Additionally, royalty distribution in media has become increasingly complex. Blockchain distribution provides an opportunity to streamline participation and royalties to the full network of participants more efficiently. For every piece of IP stored on the blockchain, royalty payments can be programmed into smart contracts and automatically paid out upon usage.
Media is a long way away from shifting toward a blockchain distribution model, but there is increasing capital being invested in this space. For instance, a16z recently led a $6.8M seed-round in Filmhub, a blockchain-based platform that enables filmmakers to directly upload and distribute content to streaming channels. Fox also invested $100M in Eluvio, which provides backend blockchain infrastructure for distributing and monetizing content.
A few hurdles are holding back the adoption of the ownership economy at scale.
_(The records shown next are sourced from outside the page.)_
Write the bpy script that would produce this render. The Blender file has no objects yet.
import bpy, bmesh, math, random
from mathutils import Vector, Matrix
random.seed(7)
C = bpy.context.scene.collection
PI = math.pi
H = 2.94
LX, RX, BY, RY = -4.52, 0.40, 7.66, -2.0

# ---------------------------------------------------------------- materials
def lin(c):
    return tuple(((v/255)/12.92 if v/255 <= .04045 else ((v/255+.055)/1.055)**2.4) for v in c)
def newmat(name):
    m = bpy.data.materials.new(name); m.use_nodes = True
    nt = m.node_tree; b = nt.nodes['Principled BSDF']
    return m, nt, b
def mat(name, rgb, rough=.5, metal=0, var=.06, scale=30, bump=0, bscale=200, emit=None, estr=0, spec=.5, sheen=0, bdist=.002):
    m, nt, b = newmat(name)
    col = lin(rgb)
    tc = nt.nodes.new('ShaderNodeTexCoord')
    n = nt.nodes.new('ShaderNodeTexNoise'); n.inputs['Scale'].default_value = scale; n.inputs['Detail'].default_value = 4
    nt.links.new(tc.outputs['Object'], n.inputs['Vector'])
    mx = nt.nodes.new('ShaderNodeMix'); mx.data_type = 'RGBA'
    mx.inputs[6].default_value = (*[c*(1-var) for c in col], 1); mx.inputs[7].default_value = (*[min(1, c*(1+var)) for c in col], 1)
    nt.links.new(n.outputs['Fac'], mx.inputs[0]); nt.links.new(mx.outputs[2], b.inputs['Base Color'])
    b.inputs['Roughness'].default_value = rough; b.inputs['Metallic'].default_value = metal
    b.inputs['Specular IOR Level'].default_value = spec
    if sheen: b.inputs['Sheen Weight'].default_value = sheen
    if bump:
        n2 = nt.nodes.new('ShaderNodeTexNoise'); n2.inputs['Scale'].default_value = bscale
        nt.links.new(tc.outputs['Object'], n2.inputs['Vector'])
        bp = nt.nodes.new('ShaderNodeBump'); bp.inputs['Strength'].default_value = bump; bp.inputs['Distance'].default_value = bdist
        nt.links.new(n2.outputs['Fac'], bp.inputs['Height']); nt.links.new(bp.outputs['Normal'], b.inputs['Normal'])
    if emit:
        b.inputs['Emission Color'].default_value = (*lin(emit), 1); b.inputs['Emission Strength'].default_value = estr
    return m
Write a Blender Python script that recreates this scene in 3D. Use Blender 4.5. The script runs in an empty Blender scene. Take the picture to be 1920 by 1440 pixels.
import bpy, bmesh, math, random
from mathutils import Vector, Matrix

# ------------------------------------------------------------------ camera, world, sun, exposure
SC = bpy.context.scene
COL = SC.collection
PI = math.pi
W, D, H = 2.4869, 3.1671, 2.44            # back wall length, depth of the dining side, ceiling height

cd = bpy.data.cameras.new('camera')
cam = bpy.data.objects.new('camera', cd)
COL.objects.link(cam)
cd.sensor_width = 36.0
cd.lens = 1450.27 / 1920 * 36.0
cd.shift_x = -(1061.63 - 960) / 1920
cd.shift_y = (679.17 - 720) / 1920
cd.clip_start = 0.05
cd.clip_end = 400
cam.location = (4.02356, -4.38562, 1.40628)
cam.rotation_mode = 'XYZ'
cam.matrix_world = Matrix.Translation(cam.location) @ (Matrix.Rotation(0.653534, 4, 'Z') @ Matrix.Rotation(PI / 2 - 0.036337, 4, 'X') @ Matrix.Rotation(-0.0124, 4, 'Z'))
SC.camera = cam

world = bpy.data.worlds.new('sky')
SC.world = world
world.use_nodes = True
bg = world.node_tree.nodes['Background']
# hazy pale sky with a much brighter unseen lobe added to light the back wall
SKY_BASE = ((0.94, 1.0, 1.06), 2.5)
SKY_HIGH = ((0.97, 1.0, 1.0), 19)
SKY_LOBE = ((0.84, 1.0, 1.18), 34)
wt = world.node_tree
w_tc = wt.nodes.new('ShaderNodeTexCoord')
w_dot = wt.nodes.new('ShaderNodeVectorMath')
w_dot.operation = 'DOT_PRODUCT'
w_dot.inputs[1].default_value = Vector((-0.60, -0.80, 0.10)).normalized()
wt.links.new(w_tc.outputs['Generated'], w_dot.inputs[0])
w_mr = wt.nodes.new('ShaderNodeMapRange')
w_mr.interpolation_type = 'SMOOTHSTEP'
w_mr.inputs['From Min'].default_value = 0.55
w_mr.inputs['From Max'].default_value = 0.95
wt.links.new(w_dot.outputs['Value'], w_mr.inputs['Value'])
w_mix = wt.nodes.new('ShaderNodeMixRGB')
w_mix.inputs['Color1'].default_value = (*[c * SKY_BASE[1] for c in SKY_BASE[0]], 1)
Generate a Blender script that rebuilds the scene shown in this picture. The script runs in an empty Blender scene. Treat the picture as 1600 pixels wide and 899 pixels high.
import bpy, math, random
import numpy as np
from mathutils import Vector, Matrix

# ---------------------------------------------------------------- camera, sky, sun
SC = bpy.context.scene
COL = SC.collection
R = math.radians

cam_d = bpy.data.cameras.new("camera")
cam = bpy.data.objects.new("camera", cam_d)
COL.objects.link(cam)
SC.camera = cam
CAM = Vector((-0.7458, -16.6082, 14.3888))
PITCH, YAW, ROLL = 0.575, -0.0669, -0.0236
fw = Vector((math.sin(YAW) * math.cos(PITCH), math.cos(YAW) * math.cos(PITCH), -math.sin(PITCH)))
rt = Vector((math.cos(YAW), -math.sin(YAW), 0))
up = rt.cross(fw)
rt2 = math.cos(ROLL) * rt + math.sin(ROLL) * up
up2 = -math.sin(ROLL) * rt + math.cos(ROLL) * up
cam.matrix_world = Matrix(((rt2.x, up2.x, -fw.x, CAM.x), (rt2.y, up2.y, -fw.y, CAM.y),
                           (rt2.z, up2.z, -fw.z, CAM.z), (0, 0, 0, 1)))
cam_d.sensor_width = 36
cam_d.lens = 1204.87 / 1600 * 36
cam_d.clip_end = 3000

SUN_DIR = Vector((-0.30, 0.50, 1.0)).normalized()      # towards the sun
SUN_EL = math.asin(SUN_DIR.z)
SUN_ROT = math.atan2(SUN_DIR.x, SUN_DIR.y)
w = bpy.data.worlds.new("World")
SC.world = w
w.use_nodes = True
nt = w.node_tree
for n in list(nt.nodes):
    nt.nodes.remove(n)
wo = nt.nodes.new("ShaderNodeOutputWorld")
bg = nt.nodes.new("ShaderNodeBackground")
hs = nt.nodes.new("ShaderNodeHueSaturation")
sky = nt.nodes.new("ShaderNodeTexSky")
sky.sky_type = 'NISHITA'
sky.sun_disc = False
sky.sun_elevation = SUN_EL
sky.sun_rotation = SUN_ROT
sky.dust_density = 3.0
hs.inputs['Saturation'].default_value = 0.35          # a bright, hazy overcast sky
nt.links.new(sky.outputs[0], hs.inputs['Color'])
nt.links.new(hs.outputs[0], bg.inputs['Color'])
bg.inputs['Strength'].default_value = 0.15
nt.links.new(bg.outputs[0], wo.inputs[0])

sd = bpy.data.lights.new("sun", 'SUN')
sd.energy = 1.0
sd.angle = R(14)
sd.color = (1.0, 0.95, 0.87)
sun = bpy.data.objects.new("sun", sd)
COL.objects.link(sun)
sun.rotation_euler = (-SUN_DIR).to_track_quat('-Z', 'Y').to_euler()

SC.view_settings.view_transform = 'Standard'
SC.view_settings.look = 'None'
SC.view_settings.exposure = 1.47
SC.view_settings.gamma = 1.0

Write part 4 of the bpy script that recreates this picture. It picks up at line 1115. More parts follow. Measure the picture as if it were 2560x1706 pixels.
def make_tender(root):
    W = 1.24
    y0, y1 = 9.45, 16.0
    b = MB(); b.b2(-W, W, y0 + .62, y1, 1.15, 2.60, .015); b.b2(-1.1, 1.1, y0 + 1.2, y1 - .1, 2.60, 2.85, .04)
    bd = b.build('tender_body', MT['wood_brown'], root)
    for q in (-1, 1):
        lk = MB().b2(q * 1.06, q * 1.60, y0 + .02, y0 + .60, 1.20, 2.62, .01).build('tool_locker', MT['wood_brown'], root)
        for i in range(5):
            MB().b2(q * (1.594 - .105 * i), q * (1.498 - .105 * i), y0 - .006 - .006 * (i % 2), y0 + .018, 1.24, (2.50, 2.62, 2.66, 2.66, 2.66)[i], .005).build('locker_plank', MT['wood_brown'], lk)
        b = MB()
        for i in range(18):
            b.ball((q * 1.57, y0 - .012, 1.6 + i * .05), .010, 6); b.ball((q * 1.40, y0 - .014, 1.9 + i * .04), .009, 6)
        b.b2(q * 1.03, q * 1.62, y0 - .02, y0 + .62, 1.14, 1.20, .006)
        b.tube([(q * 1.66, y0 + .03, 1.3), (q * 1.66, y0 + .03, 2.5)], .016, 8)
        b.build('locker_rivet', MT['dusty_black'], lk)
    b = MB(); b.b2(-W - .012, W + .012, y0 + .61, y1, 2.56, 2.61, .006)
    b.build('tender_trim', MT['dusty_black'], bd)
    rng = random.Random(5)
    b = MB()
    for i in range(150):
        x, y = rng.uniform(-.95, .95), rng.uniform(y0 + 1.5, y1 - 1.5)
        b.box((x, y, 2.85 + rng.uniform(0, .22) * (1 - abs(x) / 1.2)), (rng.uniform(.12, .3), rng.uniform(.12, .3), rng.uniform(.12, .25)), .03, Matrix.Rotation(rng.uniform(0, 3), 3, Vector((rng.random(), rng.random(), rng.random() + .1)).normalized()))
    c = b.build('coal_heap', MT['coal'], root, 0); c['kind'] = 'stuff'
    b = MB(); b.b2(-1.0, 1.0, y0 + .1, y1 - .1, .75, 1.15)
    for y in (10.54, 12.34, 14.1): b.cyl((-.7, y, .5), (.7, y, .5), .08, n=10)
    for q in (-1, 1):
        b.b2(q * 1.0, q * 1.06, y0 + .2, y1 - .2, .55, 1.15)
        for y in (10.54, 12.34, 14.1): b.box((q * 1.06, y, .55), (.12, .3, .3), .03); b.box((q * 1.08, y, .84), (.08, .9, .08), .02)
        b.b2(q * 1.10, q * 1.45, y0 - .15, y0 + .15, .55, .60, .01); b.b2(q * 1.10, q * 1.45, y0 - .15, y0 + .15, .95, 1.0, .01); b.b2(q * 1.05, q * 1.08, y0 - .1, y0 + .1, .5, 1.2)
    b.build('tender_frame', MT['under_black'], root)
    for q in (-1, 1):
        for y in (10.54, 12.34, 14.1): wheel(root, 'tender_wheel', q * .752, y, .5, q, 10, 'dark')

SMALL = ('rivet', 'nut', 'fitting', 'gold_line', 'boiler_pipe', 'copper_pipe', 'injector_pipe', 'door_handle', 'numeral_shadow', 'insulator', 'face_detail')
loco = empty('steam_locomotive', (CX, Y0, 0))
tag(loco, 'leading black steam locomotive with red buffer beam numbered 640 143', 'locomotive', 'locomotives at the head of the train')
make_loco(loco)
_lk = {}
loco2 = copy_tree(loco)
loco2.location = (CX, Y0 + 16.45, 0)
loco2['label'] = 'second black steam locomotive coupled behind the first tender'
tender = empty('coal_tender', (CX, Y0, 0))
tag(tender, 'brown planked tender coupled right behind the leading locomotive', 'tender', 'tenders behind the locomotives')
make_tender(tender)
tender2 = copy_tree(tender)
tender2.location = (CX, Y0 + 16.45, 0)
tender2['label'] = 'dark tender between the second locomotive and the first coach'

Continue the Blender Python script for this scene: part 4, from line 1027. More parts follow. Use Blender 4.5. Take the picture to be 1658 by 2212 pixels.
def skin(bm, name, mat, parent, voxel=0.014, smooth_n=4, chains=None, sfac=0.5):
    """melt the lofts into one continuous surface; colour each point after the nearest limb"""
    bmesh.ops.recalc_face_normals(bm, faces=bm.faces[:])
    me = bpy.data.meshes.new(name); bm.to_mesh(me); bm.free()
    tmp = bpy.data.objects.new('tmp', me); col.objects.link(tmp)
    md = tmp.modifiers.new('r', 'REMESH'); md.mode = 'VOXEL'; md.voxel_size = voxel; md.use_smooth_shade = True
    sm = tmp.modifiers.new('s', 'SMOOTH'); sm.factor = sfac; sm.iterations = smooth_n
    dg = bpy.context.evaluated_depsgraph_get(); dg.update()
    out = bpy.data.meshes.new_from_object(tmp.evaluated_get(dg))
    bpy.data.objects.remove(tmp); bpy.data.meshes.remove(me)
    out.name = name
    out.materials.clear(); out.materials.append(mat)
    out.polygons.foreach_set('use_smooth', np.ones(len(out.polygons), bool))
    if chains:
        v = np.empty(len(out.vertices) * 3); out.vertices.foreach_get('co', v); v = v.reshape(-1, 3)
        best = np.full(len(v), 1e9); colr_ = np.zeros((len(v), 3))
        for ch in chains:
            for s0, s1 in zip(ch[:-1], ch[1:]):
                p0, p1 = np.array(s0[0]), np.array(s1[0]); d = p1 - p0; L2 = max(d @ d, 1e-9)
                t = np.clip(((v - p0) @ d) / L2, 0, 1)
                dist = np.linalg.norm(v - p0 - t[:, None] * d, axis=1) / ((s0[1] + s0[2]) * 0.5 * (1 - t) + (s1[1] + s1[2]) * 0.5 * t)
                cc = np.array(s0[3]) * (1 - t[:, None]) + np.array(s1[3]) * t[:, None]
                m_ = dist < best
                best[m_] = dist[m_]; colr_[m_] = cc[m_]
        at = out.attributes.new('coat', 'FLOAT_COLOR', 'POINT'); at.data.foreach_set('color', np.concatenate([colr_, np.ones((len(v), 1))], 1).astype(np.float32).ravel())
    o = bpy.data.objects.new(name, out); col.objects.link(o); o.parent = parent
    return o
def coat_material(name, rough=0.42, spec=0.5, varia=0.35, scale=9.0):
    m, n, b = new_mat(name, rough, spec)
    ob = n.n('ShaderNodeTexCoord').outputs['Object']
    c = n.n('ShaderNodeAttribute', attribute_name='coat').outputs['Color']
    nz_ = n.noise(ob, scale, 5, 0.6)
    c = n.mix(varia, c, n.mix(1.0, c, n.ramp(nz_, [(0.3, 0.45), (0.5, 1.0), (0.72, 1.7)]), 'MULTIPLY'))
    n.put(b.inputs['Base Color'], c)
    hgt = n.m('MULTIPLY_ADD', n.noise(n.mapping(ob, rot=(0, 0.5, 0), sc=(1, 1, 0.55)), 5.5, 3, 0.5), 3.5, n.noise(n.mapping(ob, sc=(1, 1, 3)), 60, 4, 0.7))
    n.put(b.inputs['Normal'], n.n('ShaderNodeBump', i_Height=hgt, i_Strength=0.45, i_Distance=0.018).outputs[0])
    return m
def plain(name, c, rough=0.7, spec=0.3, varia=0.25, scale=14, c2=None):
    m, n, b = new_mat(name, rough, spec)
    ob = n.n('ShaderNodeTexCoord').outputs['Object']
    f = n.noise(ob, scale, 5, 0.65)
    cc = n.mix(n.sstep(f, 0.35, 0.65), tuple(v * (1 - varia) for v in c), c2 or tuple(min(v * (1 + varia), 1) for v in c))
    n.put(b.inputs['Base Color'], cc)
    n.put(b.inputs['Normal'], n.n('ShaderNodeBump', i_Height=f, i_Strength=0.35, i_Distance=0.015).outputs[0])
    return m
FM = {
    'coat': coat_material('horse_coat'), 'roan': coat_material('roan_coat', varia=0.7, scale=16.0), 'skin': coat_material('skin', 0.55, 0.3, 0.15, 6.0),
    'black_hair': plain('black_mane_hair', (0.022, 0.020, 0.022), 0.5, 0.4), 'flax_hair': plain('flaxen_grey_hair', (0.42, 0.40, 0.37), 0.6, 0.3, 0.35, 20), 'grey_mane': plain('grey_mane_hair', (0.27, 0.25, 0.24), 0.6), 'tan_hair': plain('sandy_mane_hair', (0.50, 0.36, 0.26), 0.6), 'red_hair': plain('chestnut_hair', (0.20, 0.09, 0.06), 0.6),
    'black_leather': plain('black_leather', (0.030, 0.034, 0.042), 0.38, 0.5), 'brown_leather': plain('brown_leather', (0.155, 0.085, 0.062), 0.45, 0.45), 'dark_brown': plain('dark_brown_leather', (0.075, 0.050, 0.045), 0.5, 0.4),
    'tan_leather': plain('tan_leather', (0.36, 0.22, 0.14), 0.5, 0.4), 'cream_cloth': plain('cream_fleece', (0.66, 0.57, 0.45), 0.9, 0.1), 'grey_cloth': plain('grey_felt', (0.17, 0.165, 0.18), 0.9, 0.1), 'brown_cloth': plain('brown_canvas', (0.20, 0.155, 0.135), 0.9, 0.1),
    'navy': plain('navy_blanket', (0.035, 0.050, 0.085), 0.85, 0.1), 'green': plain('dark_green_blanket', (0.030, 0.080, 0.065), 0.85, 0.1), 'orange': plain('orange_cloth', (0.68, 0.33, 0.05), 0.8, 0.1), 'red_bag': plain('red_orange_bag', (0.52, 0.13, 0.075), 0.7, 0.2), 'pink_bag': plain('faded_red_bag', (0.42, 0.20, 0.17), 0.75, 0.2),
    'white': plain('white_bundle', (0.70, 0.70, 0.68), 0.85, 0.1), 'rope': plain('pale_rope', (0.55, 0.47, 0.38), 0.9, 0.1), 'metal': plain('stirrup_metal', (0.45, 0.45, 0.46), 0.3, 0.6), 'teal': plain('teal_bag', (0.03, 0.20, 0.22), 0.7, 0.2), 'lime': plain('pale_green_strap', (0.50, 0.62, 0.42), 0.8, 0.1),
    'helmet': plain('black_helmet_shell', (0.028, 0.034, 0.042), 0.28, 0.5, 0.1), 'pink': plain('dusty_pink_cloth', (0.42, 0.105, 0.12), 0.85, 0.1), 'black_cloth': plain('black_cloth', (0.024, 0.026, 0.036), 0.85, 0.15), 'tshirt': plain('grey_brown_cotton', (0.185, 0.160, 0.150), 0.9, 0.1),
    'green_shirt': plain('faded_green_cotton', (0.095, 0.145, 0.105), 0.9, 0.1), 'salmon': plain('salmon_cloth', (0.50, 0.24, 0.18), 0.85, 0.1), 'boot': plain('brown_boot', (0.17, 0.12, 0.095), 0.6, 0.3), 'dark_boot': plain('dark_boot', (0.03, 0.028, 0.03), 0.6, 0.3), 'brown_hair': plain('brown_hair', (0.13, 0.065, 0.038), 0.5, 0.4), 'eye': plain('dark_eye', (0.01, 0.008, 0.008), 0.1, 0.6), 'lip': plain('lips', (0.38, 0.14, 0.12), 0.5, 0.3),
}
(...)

Due to Ethereum’s consensus mechanism, verifying transactions on the blockchain is slow and expensive. However, the crypto community has been working toward solving this problem by investing resources in alternative blockchains (Solana), sidechains (Polygon), or upgrades (Ethereum 2.0). Additionally, media firms will need to find ways to convince consumers to adopt crypto applications.
Despite these challenges, the ownership economy has the potential to transform the media and entertainment industry. Media companies should start by evaluating how digital scarcity, fandom, community economies, and blockchain distribution will impact their businesses. The ownership economy is also not all-or-nothing; a combination of subscription and ownership-based models will likely be the optimal approach. With that said, making appropriate investments in the ownership economy today will help established players be better prepared for the future of media.